No ensino secundário, este guarda prisional de 31 anos gostava de correr, porque "ganhava aos outros". Em Chaves, de onde é natural, os cinco quilómetros entre casa e a escola serviam de treino. Por isso, quando chegou ao serviço militar tinha "pedalada": "Fiz as provas para as Forças de Operações Especiais e entrei na equipa deles, a competir com outros quartéis. Quando fui dar instrução em Chaves, um tenente, também das operações especiais, percebeu que eu tinha mais rendimento nos 10.000 metros", explica. Passou pelas meias-maratonas e pelas maratonas, até que, no regresso de uma prova de montanha de 101 quilómetros, em Ronda, no Sul de Espanha, ouviu falar da Spartathlon, onde um dos mínimos exigidos é cumprir 100 quilómetros em menos de 10h30. João Oliveira é detentor da melhor marca nacional, com 8h29m33s, obtidos numa prova no Norte de Espanha.

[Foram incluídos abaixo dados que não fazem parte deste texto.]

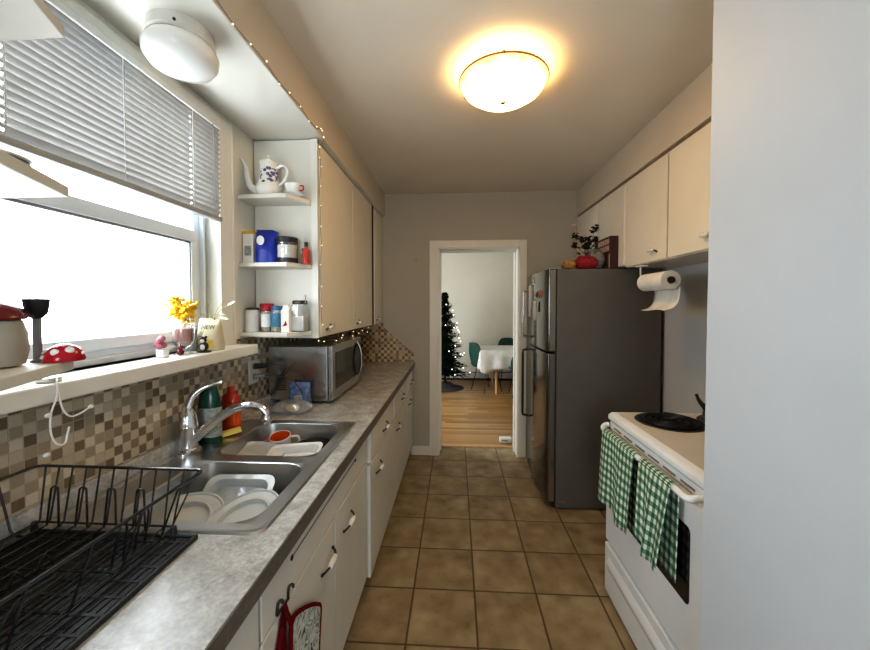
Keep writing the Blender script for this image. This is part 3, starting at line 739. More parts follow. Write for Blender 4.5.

Para chegar a este nível, são precisos muitos quilómetros nas pernas e espírito de sacrifício. Cinco a seis dias por semana, o flaviense corre cerca de três horas. Um mês antes das provas, as três horas passam a cinco. O treino militar também foi uma grande ajuda, porque, garante, houve momentos em que pensou que devia ter ficado em casa. Quando o ritmo é bom, "não há problema", mas nos instantes de sacrifício é preciso adoptar estratégias que afastem da mente a sensação de dor, como pensar em assuntos profissionais. "Um comando não desiste de uma luta, enquanto tiver sangue nas veias luta, e agarrei-me a essa ideia. Nestas provas, para chegar ao fim é preciso sofrer", assume. A noção de que dezenas de corredores estavam atrás de si, num sofrimento ainda maior, foi outro pensamento que, ironicamente, o confortou.
Lágrimas na chegada
Os últimos quilómetros de Oliveira na Spartathlon foram bem a prova disso: o português cortou a meta ao lado de um francês que corria "com os pés de lado" e de um japonês que "só caminhava". "Eu ia de calcanhares, para evitar os choques no pé, mas o francês ainda ia pior. Já que não ia ganhar, disse-lhe que terminávamos a prova juntos. Sem dar conta, apanhámos o japonês, que estava ainda pior do que nós os dois." Os números finais são claros: 380 inscritos, 320 atletas à partida, apenas 133 a terminaram. "Quando se entra na avenida da meta, vê-se ao fundo a estátua do rei Leónidas. Foi aí que acreditei que ia mesmo acabar e fiz um esforço para não chorar. Quando terminei não aguentei, caíram mesmo umas lagrimazinhas", recorda. No final, recebeu uma coroa de oliveira e água do mítico rio Eurotas. Esta é uma história de desporto por puro prazer (ou sofrimento, dependendo da perspectiva): não só não há prémios como cada participante tem ainda de pagar 250 euros pelo alojamento, transporte e alimentação, sem contar com a deslocação à Grécia.
Agora, João Oliveira quer regressar ao Spartathlon, para baixar para um tempo a rondar as 28 horas.